After all, through the cold war the Warsaw Pact maintained a much larger material and manpower advantage over NATO that could only be matched either via much larger forward staging and a Europe First And Only strategy, or with finding an asymmetric advantage in other areas.

While NATO did eventually reach an asymmetric advantage via better C3 and advanced technologies, no nuclear weapons would have not changed the calculus of numbers.

In short, we gobbled up German rocket scientists. We would also do the same for Japanese bio weapons engineers.

Everyone, get a load of this retard.

The atom bomb is the greatest invention ever. Great powers can't fight eachother anymore without killing everybody.

Every night before bed you should thank oppenheimer for keeping you safe

>Great powers can't fight eachother anymore without killing everybody
Fallout from modern nuclear devices is so negligible you could airburst every nuke on the planet simultaneously and raise the background radiation by that of a days sunlight.

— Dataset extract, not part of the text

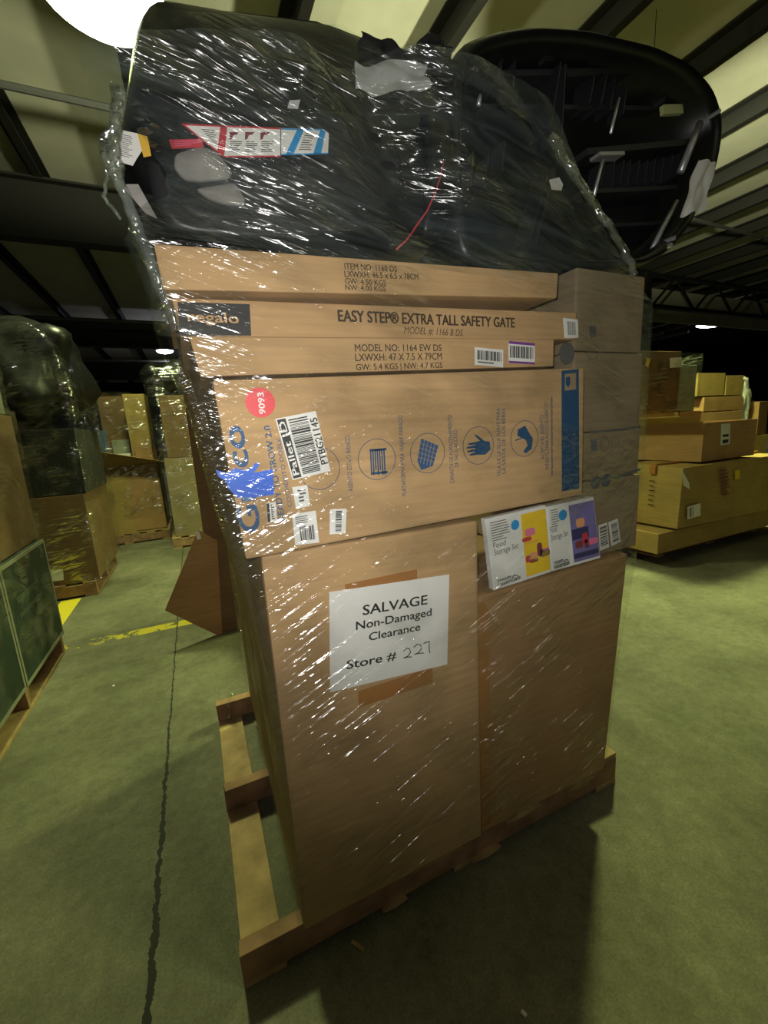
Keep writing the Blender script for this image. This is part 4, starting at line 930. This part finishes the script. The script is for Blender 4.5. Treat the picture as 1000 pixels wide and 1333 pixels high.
# --- tall wrapped load right of it, mostly hidden by the main load
pallet(-0.30, 4.55, 1.02, 1.0, 'pallet under the tall wrapped load just behind the main load', nb=6)
carton('tall greenish-grey carton on the pallet just behind the main load', -0.26, 0.68, 4.58, 5.5, 0.128, 1.05, M_cardG, jit=0.0)
carton('dark upper carton on the tall wrapped load behind the main load', -0.22, 0.66, 4.6, 5.48, 1.055, 1.75, M_card3, jit=0.0)
lump('dark bundle on top of the tall wrapped load behind the main load', (0.22, 5.03, 1.98), (0.38, 0.38, 0.20), M_dkgrey, seed=9)
wrap('film round the tall load just behind the main load', -0.29, 0.7, 4.56, 5.53, 0.13, 2.2, 0.03, seed=15, flare=0.07, dome=0.12)

# ================================================================== RIGHT-HAND PILE
GR = 'cartons of the right-hand pile'
pallet(3.62, 1.42, 1.6, 1.05, 'low pallet under the right-hand carton pile', nb=8, h=0.11)
carton('long flat carton at the bottom of the right-hand pile', 3.36, 5.4, 1.25, 2.35, 0.118, 0.285, M_cardY, GR, jit=.006)
lg = carton('long carton with printed end lying on the flat one, right-hand pile', 3.56, 5.1, 1.22, 1.70, 0.30, 0.81, M_cardY, GR, jit=.012)
LT = 1.205
part('printed_mark', lines(MB(), lambda i, j: Vector((3.545, 1.55 - .2 * i, .72 - .35 * j)), 0.35, 0.7, 0.1, .8, 6, .16, 4), M_maroon, lg)
o, q = sticker(lg, LT, [(895, 660), (912, 655), (912, 671), (895, 676)], 'stock_label'); part('barcode', barcode(MB(), q, .1, .45, .1, .9, 6, True, 3), M_inkg, o)
o, q = sticker(lg, LT, [(957, 613), (963, 612), (963, 623), (957, 624)], 'yellow_tag', M_yel)
part('tape', poly(MB(), LT, [(887, 610), (897, 628), (898, 637), (890, 632)]), M_paper, lg)
part('printed_text', lines(MB(), Q(LT, [(937, 612), (948, 610), (952, 645), (941, 648)]), 0, 1, 0, 1, 8, .5, 5), M_maroon, lg)
oc = thing('open_carton', 'open tan carton with a tall white label, right-hand pile', 'cardboard box', (4.27, 1.6, 0.82), GR)
part('body', MB().box(3.89, 4.68, 1.28, 1.288, .82, 1.14).box(3.89, 3.898, 1.288, 1.95, .82, 1.14).box(4.672, 4.68, 1.288, 1.95, .82, 1.14).box(3.898, 4.672, 1.942, 1.95, .82, 1.14).box(3.898, 4.672, 1.288, 1.942, .82, .828), M_card2, oc)
part('flap', MB().prism([(3.89, 1.29, 1.14), (3.89, 1.94, 1.14), (3.68, 1.94, 1.20), (3.68, 1.35, 1.20)], (0, 0, .006)), M_cardY, oc)
part('flap', MB().prism([(3.9, 1.94, 1.14), (4.67, 1.94, 1.14), (4.67, 1.965, 1.24), (3.9, 1.965, 1.24)], (0, 0, .006)), M_cardY, oc)
part('inner_base', MB().box(3.9, 4.67, 1.29, 1.94, 1.04, 1.05), M_card3, oc)
o, q = sticker(oc, 1.277, [(939, 552), (951, 551), (950, 578), (938, 580)], 'address_label'); part('black_mark', patch(patch(MB(), q, .2, .85, .5, .62, .0004), q, .2, .85, .75, .92, .0004), M_ink, o)
carton('carton with dark tape stripes at the left of the right-hand pile', 4.0, 4.62, 1.98, 2.6, .95, 1.26, M_cardY, GR, jit=.008)
tp = bpy.data.objects[[x_.name for x_ in bpy.data.objects if x_.name.startswith('cardboard_carton')][-1]]
part('dark_stripe', MB().box(4.14, 4.18, 1.968, 1.98, 1.1, 1.255).box(4.4, 4.46, 1.968, 1.98, .96, 1.255), M_ink, tp)
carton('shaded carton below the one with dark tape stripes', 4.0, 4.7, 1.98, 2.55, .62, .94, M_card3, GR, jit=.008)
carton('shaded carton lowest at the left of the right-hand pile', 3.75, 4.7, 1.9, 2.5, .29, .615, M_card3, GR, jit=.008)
tp = carton('dark brown carton on top of the right-hand pile', 3.9, 4.62, 1.95, 2.6, 1.265, 1.83, M_card3, GR, jit=.01)
o, q = sticker(tp, 1.93, [(872, 466), (888, 465), (888, 478), (872, 479)], 'stock_label'); o, q = sticker(tp, 1.93, [(842, 465), (847, 467), (844, 478), (840, 476)], 'yellow_tag', M_yel)
carton('silvery wrapped box right of the dark top carton', 4.66, 4.95, 1.98, 2.5, 1.25, 1.72, M_edge, GR, jit=.01, tape=False)
carton('carton holding up the silvery wrapped box', 4.72, 5.1, 1.98, 2.5, .3, 1.245, M_card2, GR, jit=.006, tape=False)
wrap('film round the top cartons of the right-hand pile', 3.88, 4.98, 1.93, 2.62, 1.27, 1.82, 0.012, seed=21)
# pile further back
G2 = 'cartons of the far right pile'
pallet(6.5, 2.9, 2.3, 1.2, 'pallet under the far right pile of cartons', nb=10)
for lab_, a_ in (('lowest left carton of the far right pile', (6.55, 7.6, 2.95, 3.9, .13, .95)), ('lowest right carton of the far right pile', (7.65, 8.75, 2.95, 3.9, .13, .80)),
                 ('flat yellowish carton in the middle of the far right pile', (6.75, 7.9, 2.95, 3.6, .965, 1.215)), ('carton with an open top strip, far right pile', (6.95, 7.95, 2.98, 3.6, 1.232, 1.435)),
                 ('upper left carton of the far right pile', (6.8, 7.45, 3.0, 3.6, 1.455, 1.78)), ('upper right carton of the far right pile, by the white bag', (7.5, 7.95, 3.0, 3.6, 1.455, 1.75))):
    carton(lab_, *a_, random.choice((M_cardY, M_card2)), G2, jit=.005)
lump('crinkled white plastic bag at the right of the far right pile', (8.12, 3.2, 1.33), (0.17, 0.2, 0.40), M_paper, 'plastic_bag', 'bag', 31, .25)
carton('tilted carton next to the white bag on the far right pile', 8.35, 8.8, 3.0, 3.4, .81, 1.35, M_card2, G2, jit=.02, rot=.15)
carton('reddish carton behind the tilted one on the far right pile', 8.0, 8.7, 3.5, 3.9, .81, 1.30, plain('reddish_carton', srgb(170, 110, 80), .7), G2, jit=.01)
# chips of debris on the floor
for (u, v), lab_ in (((148, 893), 'tiny pale scrap on the floor of the left aisle'), ((466, 1232), 'thin splinter of wood on the floor in front of the pallet'), ((682, 1321), 'tiny pale scrap near the bottom edge of the picture')):
    P = GP(u, v, 0.0); mb = MB(); mb.box(-.004, .004, -.018 if 'splinter' in lab_ else -.006, .018 if 'splinter' in lab_ else .006, 0, .004, 0.001, Matrix.Translation(P) @ Matrix.Rotation(.6 if 'splinter' in lab_ else .3, 4, 'Z'), .001)
    tag(part('wood_splinter' if 'splinter' in lab_ else 'paper_scrap', mb, M_wood if 'splinter' in lab_ else M_paper), lab_, 'debris')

That's just Western and Central Europe along with Eastern Front that was halted in May, the Soviets pushed their East and declared war on Japan and rushed a land grab that continued months after VP day. Stalin was happy to continue fighting in any theater, even making peace arrangements difficult in Europe, if it meant he could gain more land and a larger sphere of influence.

> We had spent more than $2 billion 1940's dollars on two bombs, each able to destroy most of their targets.

Which didn't change the relevant calculus in the minds of the members of the Japanese high council. The destruction of cities was not a pressing concern for Japanese leaders. American bombing campaigns were already running out of targets and resorted to bombing "cities" of less than 50,000 people. Whether these targets were incinerated by fire or annihilated by nukes made no difference. What DID make a difference was there was little to hope from holding out for a conditional surrender when all their territorial holdings were in the process of being overrun by the soviets. The entry of the soviets also meant that their hopes of playing one side against the other to secure a favorable peace were dashed.

>people are still pushing the vatnik revisionist bullshit
How does it feel to not be taken seriously by even the Japs?

Modern nuclear devices are also so powerful that they don't need fallout to kill everybody.

The bomb ending the war is a convenient narrative that was spun after the war was over.

Japanese leaders even declined to meet after they got news of the first bombing because they thought it wasn't important enough. However when they got news of the Soviet declaration of war they met IMMEDIATELY.